Yes, I get he’s satirizing white priviledge, but that said, we’re still looking at the junction where porn celebrity meets the consumerism. Look, teen girls in Japan have been selling their dirty panties for years now; should we really be surprised that American teen girls are looking for fast and plentiful money when they’ve been pushed to accummulate from their cribs? Really, consider the fact that the first thing they most likely saw when looking beyond their mothers’ teats was merchandise in baby mode.
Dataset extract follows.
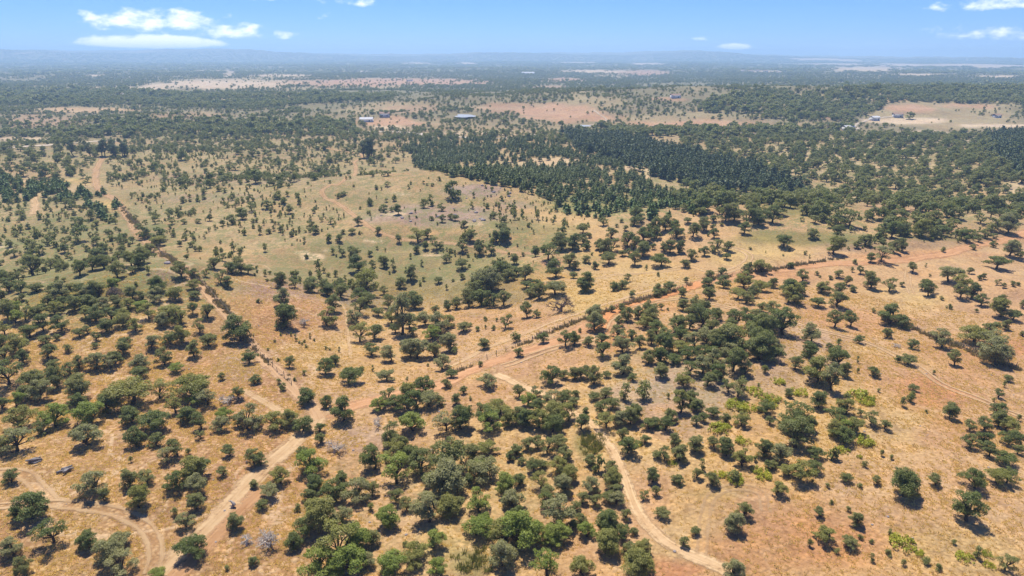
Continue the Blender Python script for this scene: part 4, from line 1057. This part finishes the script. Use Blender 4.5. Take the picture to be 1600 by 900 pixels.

As long as rock-n-roll porn celebrity exists within a consumer society replete with American freedoms, we’re going to have pockets of excess. But I have to take issue with Maher on one last point: White priviledge teaches our girls about the economics of sex as much as MTV does. As long as Heidi Fleiss can fluently discuss the value of prostitution (for legal beagles, no less!) and we have no redress that works on an economic level, what can we do? We can’t fight that glamor — especially since she seems more caring as a madam than most employers are of their workers in the traditional workforce.
Seems to me young women are protecting their interests as best they can in a microcosm where young men don’t care. I can’t say I blame them. It’s the demi-monde at the mall.
But Maher, do me a favor? Take yourself out of the player’s game. Then you can kick suburbia in the teeth over any sex issue you want with impunity. And I promise to laugh from the audience.